In carcere tutti dicono di essere innocenti. Oppure di non essere stati condannati per crimini che hanno commesso ma per altri, o che li hanno messi dentro per una cosa che non hanno fatto, ma intanto ne hanno fatte delle altre. Ma guarda: quando si va in carcere si smette di chiedere cosa hai fatto, cosa non hai fatto.
ⓢ Dove hai visto invece la cattiveria?
Io non l’ho vista.
ⓢ Mai?
No. Ma so che c’è. Le immagini che abbiamo visto di Santa Maria Capua Vetere, per esempio. So che c’è perché tutti raccontano di essere stati picchiati. E certi reati lo sai che sono stati commessi: quindi sai che la cattiveria c’è stata.

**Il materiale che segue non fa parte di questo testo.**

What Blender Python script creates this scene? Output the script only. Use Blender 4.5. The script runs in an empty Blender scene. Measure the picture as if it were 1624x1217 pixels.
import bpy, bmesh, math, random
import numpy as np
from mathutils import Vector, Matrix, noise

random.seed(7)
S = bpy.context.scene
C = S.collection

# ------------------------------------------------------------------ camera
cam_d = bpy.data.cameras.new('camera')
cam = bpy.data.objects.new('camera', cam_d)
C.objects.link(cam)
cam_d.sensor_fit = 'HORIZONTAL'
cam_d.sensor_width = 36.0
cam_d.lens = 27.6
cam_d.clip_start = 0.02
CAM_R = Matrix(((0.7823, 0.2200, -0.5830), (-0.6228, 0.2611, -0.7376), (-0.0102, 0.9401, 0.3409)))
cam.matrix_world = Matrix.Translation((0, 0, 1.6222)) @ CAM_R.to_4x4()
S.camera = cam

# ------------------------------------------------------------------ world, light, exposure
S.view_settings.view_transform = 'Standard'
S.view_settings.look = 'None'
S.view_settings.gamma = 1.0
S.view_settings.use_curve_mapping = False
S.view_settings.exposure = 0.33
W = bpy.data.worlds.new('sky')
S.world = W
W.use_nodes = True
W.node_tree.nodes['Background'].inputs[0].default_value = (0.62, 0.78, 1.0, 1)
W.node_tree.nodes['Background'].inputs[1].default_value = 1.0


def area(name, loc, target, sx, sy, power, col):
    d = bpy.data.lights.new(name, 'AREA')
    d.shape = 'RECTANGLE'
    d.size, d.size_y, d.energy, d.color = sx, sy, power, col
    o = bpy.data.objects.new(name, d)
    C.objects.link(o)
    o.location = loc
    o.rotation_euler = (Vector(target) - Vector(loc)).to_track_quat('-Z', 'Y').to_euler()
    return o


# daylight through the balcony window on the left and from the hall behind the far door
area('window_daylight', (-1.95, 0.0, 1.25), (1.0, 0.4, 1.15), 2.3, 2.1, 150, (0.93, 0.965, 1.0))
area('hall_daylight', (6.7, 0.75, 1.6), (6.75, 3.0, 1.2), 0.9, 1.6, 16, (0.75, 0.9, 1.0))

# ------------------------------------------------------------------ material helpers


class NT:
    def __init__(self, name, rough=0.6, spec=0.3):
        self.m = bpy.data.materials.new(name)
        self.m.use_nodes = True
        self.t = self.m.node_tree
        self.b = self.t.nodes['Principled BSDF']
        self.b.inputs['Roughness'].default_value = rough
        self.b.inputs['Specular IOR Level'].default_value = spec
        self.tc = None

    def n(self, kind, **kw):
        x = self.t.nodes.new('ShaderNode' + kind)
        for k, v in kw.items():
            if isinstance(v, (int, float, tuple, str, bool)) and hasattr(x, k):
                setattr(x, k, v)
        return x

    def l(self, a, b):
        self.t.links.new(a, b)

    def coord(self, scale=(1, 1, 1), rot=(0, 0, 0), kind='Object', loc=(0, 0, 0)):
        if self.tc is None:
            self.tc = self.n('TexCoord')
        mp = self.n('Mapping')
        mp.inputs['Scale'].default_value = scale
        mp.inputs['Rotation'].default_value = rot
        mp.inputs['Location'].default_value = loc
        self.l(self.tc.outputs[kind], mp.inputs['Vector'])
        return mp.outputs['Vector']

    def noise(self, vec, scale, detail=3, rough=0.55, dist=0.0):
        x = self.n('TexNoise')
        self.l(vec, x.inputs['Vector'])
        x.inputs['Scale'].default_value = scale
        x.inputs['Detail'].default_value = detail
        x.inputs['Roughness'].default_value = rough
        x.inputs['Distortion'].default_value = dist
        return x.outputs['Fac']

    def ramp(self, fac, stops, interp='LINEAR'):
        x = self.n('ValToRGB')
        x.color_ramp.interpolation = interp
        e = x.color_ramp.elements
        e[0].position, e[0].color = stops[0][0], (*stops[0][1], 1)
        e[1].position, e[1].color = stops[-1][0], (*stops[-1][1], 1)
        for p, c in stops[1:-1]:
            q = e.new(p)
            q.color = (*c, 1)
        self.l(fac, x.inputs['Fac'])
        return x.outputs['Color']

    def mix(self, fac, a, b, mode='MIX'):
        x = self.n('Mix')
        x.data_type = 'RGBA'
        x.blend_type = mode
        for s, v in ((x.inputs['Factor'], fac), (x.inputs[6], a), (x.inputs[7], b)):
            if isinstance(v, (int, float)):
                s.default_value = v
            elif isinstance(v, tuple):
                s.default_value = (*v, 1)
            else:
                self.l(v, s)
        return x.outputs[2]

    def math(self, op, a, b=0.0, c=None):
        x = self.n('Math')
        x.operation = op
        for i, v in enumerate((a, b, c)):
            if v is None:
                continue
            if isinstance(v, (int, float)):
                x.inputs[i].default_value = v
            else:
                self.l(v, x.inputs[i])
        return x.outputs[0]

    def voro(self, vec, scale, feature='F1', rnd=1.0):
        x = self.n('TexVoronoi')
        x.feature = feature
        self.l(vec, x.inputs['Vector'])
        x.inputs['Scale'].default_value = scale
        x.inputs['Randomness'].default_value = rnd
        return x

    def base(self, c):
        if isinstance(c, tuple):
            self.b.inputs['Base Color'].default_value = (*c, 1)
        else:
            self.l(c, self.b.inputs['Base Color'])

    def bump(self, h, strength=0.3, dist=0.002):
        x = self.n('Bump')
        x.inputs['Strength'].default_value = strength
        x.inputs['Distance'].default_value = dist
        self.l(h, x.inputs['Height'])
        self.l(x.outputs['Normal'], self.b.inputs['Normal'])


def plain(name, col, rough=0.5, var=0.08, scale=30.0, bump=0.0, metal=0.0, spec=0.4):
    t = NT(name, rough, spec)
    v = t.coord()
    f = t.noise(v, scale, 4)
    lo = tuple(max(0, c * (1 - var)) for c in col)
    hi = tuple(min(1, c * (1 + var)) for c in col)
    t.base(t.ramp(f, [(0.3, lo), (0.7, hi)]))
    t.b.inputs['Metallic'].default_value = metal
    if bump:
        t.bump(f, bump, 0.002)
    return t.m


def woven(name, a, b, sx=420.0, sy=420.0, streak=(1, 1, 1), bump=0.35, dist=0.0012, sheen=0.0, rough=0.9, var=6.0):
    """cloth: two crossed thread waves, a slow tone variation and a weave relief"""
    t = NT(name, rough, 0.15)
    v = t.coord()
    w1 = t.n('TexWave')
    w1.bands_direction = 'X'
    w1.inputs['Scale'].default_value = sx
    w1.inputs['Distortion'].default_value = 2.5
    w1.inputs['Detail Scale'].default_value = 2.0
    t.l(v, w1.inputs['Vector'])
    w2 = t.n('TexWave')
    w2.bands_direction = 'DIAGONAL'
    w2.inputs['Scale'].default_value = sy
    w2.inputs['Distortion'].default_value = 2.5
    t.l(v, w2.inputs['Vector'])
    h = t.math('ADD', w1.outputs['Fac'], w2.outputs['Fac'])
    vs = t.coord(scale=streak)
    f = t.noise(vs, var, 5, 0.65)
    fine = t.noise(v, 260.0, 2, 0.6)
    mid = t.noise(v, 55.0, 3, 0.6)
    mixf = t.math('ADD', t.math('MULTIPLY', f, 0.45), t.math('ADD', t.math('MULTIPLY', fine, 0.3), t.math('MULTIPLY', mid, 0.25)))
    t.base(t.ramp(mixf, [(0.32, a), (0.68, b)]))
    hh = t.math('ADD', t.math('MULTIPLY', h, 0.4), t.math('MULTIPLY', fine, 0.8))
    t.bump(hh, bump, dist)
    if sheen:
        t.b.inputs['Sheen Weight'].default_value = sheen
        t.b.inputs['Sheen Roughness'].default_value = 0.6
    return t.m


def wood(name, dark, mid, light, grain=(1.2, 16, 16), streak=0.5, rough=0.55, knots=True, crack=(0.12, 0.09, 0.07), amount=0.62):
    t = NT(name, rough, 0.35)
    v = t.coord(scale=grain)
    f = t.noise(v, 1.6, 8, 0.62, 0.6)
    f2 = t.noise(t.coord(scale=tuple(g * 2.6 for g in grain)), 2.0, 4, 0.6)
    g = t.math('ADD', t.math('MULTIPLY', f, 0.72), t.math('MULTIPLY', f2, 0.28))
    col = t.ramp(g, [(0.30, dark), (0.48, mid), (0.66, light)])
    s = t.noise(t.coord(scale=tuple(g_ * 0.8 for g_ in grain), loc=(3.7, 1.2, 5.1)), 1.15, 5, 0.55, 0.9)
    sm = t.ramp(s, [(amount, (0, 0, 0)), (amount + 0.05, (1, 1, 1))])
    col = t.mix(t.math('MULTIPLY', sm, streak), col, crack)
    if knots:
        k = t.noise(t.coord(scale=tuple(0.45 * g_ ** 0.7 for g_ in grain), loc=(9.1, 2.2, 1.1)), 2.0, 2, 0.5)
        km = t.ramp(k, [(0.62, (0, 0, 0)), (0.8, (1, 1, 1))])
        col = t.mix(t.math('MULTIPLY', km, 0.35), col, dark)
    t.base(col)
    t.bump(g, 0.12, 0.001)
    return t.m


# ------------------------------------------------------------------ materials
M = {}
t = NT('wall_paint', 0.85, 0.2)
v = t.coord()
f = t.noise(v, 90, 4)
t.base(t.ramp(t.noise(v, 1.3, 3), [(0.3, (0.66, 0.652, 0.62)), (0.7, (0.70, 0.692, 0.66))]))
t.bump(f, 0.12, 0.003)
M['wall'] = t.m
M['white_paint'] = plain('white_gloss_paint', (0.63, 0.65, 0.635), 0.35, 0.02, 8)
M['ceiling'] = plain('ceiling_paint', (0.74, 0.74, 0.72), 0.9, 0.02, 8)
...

ⓢ C’è un passaggio in cui scrivi che più in carcere si sta male, più stanno male i detenuti, e più stanno male le guardie. Un ecosistema virtuoso. Pensi davvero che sia così, o esiste un certo tipo di violenza, come quella che ogni tanto vediamo, una violenza che è impossibile da educare, e appartiene a un’anima puramente malvagia, e trascende qualsiasi giustificazione?

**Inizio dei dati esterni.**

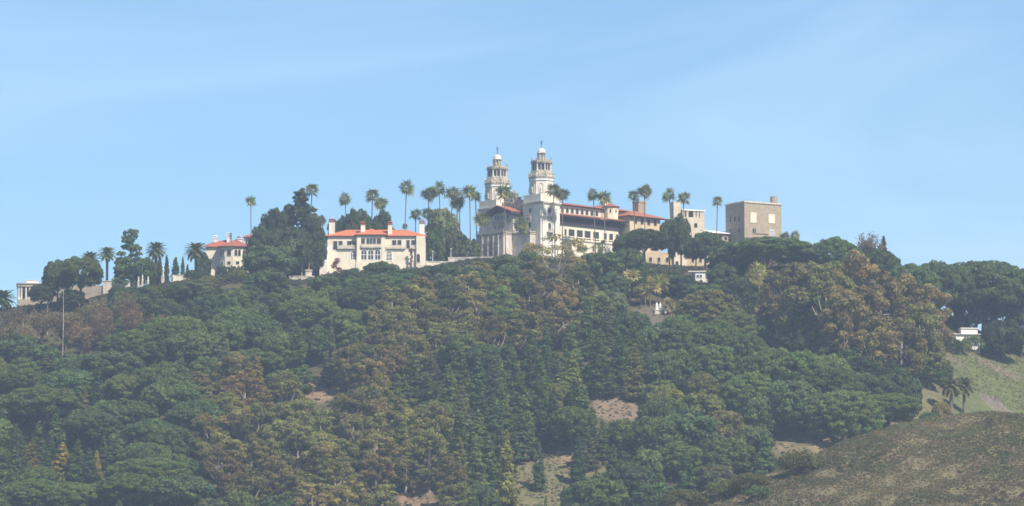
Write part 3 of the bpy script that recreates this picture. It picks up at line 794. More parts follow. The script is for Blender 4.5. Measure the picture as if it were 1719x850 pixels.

Credo che in carcere la violenza sia patogena. Che sia il sistema carcere a generare violenza. Ma più un carcere è disgraziato, magari con un direttore che non ha un buon rapporto con il comandante, problemi strutturali, mancanza di risorse, più ci sono problemi, più c’è violenza. Poi, come in ogni ambiente, ci sono i sadici e i cattivi. Ma ci sono anche nei giornali, in banca, solo che non picchiano fisicamente: in carcere la violenza esce in modo più evidente. “Sovraffollamento” non è una parola che rende l’idea della sofferenza. Anche stare in una cella in dieci, con meno di tre metri quadrati di spazio a testa e la turca a mezzo metro dalla branda induce violenza.

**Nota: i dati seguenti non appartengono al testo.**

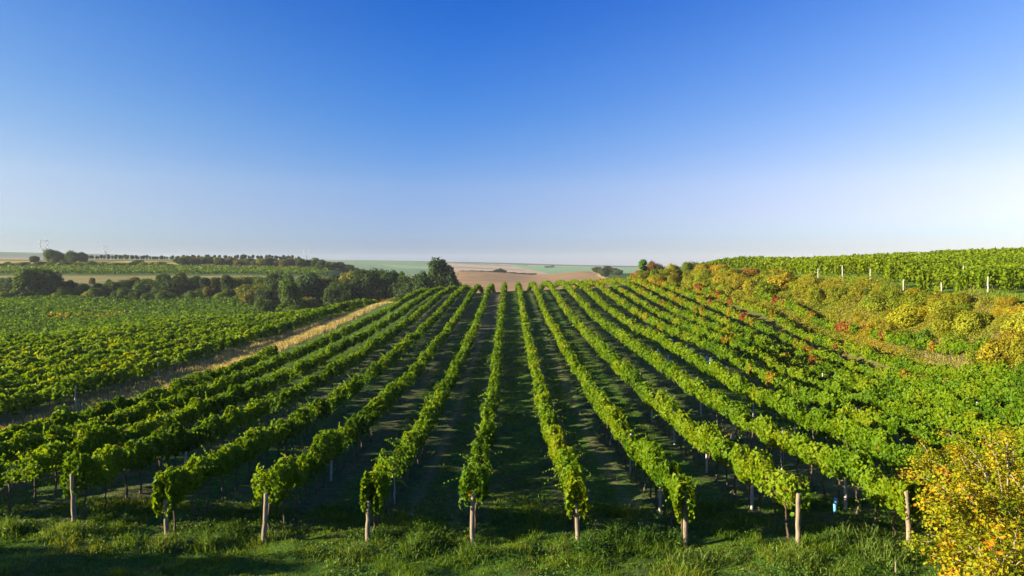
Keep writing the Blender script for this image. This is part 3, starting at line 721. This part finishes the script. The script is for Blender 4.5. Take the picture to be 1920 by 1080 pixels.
# autumn bushes on the right bank
TOPX, TOPY = [1150, 1200, 1300, 1400, 1450, 1500, 1560, 1640, 1700, 1800, 1863, 1930], [503, 494, 490, 494, 499, 508, 523, 532, 538, 546, 557, 552]
for i, y in enumerate(np.concatenate([np.arange(42, 74, .5), np.arange(74, 150, 1.0)])):
    toe = float(bank_toe(y)); u = trg.uniform(-.2, 6.0 if y < 90 else 7.5)
    if 43 < y < 58 and u < 1.8 and trg.random() < .6: continue
    x = toe + u; px = VPX + F * x / y
    h = .8 + trg.random() ** 1.6 * 1.9 + (.9 if y > 95 else 0)
    hmax = EYE - (np.interp(px, TOPX, TOPY) + trg.normal() * 2 - HOR) / F * y - g1(x, y)
    if hmax < .6: continue
    h = min(h, hmax)
    p = float(np.clip(-.1 + 1.05 * fbm(x * .3, y * .22, 66) + trg.normal() * .09 + (.25 if px > 1850 else 0), 0, 1))
    col = tuple(float(np.interp(p, [0, .35, .65, .85, 1], ch)) for ch in ((.085, .16, .235, .265, .27), (.14, .195, .205, .175, .125), (.010, .011, .013, .016, .02)))
    wd = ['green', 'yellow-green', 'yellow-olive', 'golden', 'orange'][int(min(4, p * 5))]
    if trg.random() < .05: col, wd = (.07, .115, .016), 'dark green'
    plant('bush', x, y, h * 1.05, max(h, 1.0) * trg.uniform(.8, 1.5), col, 'autumn bank under the right hill', wd)
for px, y, tp, w, col, wd, kd in ((1207, 146, 489, 2.4, (.06, .14, .012), 'bright green upright', 'tall'), (1221, 149, 484, 2.6, (.13, .08, .03), 'reddish brown', 'bush'), (1238, 147, 490, 2.2, (.15, .12, .03), 'tan', 'bush'), (1262, 143, 490, 3.2, (.15, .165, .014), 'yellow-green', 'bush'),
                              (1290, 142, 486, 3.3, (.12, .15, .014), 'leafy green-gold', 'bush'), (1316, 138, 490, 3.2, (.18, .16, .014), 'golden green', 'bush'), (1352, 130, 493, 3.2, (.22, .14, .018), 'orange gold', 'bush'), (1195, 150, 503, 2.4, (.22, .10, .03), 'low reddish', 'bush'),
                              (1405, 118, 500, 2.8, (.24, .15, .02), 'broad orange', 'bush'), (1456, 108, 506, 2.8, (.25, .15, .016), 'bright orange', 'bush')):
    x = at_px(px, y); h = EYE - (tp - HOR) / F * y - g1(x, y)
    plant(kd, x, y, max(h, 2) * 1.05, w * (2.2 if kd == 'tall' else 1.0), tuple(1.2 * q for q in col), 'left end of the autumn bank', wd)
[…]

ⓢ E gli agenti non sono preparati.
Molti fanno gli agenti di penitenziaria perché quello è il primo concorso che hanno vinto: magari volevano fare i carabinieri, o volevano solo un posto sicuro. Quello che mi hanno detto tutti è che quando un agente giovane entra in carcere per anni è l’inferno: se sei troppo buono ti carichi troppi pesi addosso e scoppi, se sei duro sei odiato e inutile. Devi trovare un equilibrio ma non hai una formazione adeguata. Gli agenti che non fanno carriera sono anche malpagati: veramente un lavoro di merda.
ⓢ Citi una frase di Mailer molto bella: «Quando audaci e timidi sono obbligati a vivere insieme, il coraggio si trasforma in brutalità». Hai visto caratteri cambiare negli anni? Hai percepito cosa doveva essere la personalità di certi detenuti prima del carcere?
Quelle con cui ho rapporti più stretti sono soprattutto persone che hanno fatto un percorso molto lungo. Marcello Ghiringhelli ha 82 anni, il 12 agosto se tutto va bene sarà libero dopo 51 anni di galera: mi ha raccontato con le lacrime agli occhi che quando aveva 17 anni ed era nella Legione straniera in Algeria ha fatto cose che non si perdonerà mai. E lui è un duro che ha fatto il rapinatore e il brigatista. Immagino che da ragazzo fosse una persona molto diversa da quella che è oggi. Come tutti noi però.
ⓢ Come arrivano le notizie del fuori, in carcere? Quanto contatto c’è?
C’è radio carcere, il telefono senza fili: quello che è appena entrato che parla con quell’altro, che al passeggio (l’ora d’aria) parla con l’altro ancora. Qualcosa dicono gli avvocati, i parenti. Ma soprattutto la televisione. In carcere manca la carta igienica, ma la televisione è garantita in ogni cella.
ⓢ A un certo punto scrivi che «tutto quello che ha a che fare coi “gruppi dell’incontro” mi commuove». Ti sei mai posta il problema di quanto la commozione possa interferire con un giudizio equilibrato?
È una domanda che mi sono posta per anni. È stato un libro difficile da scrivere bn per questo. Mi facevo molte domande e pensavo che avrei scontentato tutti. In tutti questi anni ho fatto amicizia con detenuti, ex-detenuti, ex direttori, magistrati. Per quello sono andata sull’isola a scrivere. E lì ho capito che tutte queste domande non me le dovevo fare: dovevo solo essere onesta, scrivere senza starci troppo a pensare.
ⓢ Hai messo delle responsabilità, delle speranze, sulle spalle di questo libro?
Speranze non ne ho, rispetto al carcere. Non se ne possono avere. Come dice Roberta Cossia (magistrata di sorveglianza, nda) devi saperti accontentarti di riuscire ad aiutare anche una sola persona. Quel che ho fatto io è stato guardare, ascoltare e raccontare cercando di raffreddare una materia incandescente. Le cose dolorose sono fin troppo dolorose da sole.